À frente de Bolsonaro nas simulações de primeiro turno, o petista pretende montar uma aliança eleitoral que ultrapasse as fronteiras da esquerda e seja considerada centrista, conciliadora de interesses, numa reedição da estratégia “paz e amor” de 2002. Inspiradas na primeira campanha presidencial vitoriosa do partido, em que o empresário José Alencar era vice de Lula, algumas estrelas do PT passaram a defender a escolha de um empresário para compor a chapa em 2022. Dois nomes surgiram nas conversas: Josué Gomes, filho de José Alencar e dono da Coteminas, e Luiza Trajano, proprietária do Magazine Luiza. Ambos, no entanto, não parecem interessados na empreitada. Gomes, que já foi candidato ao Senado por Minas, descarta nova incursão na política e disputará a presidência da Federação das Indústrias do Estado de São Paulo (Fiesp). Luiza — que foi durante o governo Lula integrante do Conselhão, colegiado que reunia representantes de diversos setores para debater temas diversos com o presidente — já externou aos petistas que não pretende participar do processo eleitoral. Ela pode até contribuir com sugestões para a elaboração de medidas destinadas a estimular a economia e a geração de emprego, mas de maneira informal.

Diz um petista graduado: “Não vejo com muitas ilusões a possibilidade de reeditar 2002. A parceria do Lula com o Zé Alencar foi uma coisa única”. A declaração embute uma mistura de constatação e de queixa com o fato de vários empresários terem se distanciado de Lula após a derrocada econômica do governo Dilma e a prisão do ex-presidente. A vaga de vice pode servir para reaproximar as partes, mas outras possibilidades serão avaliadas, inclusive uma eventual composição com legendas que são do Centrão e hoje apoiam Bolsonaro no Congresso, caso do PL do mensaleiro Valdemar Costa Neto. A necessidade eleitoral, como de costume, definirá o nome do vice.
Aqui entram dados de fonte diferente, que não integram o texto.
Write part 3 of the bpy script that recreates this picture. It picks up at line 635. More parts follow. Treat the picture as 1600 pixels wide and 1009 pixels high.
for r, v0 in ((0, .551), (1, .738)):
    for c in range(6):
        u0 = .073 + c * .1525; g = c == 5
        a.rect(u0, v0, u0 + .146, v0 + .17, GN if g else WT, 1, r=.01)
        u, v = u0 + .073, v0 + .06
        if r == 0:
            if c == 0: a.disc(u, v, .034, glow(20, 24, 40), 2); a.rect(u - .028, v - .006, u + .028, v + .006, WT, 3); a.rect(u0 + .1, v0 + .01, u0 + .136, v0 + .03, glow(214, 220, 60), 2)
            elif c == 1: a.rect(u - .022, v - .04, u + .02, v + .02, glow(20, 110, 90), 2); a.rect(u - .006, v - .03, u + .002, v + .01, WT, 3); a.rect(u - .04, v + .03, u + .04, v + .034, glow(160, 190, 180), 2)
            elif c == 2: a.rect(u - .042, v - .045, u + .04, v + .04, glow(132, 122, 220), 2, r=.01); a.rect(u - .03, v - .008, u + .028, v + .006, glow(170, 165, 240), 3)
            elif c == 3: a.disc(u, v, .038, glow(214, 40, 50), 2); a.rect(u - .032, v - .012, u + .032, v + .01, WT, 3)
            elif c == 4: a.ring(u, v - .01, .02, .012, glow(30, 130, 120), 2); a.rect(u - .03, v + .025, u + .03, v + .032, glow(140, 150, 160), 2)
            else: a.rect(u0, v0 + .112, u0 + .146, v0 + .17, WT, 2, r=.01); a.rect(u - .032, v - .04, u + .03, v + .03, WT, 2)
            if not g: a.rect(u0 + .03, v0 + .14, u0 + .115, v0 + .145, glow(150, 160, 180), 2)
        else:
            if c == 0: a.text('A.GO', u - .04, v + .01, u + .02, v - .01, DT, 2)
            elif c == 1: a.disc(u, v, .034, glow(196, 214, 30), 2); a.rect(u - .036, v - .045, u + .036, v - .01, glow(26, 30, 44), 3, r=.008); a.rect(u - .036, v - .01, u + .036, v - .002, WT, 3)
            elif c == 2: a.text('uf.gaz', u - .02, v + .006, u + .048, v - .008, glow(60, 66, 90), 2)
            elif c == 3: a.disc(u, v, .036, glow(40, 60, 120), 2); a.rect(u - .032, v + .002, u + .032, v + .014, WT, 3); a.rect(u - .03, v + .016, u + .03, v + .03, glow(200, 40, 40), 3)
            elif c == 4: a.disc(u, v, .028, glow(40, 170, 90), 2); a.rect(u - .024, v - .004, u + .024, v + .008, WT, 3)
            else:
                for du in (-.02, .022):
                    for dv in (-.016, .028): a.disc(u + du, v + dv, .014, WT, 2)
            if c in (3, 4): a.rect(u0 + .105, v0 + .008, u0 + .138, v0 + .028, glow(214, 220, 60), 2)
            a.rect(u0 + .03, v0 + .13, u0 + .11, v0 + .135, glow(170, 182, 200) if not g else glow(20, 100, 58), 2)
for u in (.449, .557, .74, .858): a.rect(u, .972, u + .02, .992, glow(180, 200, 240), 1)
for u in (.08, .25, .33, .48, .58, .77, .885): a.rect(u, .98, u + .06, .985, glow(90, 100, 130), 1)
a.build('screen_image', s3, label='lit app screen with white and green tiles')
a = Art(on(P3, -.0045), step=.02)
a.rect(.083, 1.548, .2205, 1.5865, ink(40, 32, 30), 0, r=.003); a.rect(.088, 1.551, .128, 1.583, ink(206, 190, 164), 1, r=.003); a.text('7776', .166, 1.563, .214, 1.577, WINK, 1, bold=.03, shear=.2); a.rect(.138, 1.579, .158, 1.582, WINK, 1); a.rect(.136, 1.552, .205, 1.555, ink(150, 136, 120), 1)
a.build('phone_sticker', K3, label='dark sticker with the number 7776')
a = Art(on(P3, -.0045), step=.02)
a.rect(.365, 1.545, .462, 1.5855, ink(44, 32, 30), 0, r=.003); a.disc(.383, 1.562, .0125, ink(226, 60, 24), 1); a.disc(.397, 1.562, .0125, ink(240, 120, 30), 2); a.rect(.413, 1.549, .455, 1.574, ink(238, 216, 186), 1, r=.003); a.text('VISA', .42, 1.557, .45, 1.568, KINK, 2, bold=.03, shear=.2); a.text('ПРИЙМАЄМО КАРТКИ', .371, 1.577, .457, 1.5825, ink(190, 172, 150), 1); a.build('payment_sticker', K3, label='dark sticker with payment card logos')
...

Em 2005, Lula quase enfrentou um impeachment em razão do escândalo do mensalão. Na época, a oposição desistiu do processo por acreditar que ele sangraria até o fim do mandato e perderia a eleição no ano seguinte (veja a matéria na pág. 34). Também ajudou o petista o fato de Alencar ter sido leal a ele nos momentos de maior tensão. Uma década depois, Lula chegou a conversar com Temer numa tentativa de impedir o impeachment de Dilma, mas fracassou na missão. Já Bolsonaro suspeita de Mourão apesar de o general nunca ter feito um gesto efetivo a favor do impeachment, o que ajuda a conter o ânimo dos defensores da deposição do ex-capitão. Com mandatos fixos outorgados pelas urnas, os vices são muito mais importantes do que sugerem suas participações nas campanhas de rua. Nelas — e talvez apenas nelas — eles são meramente decorativos.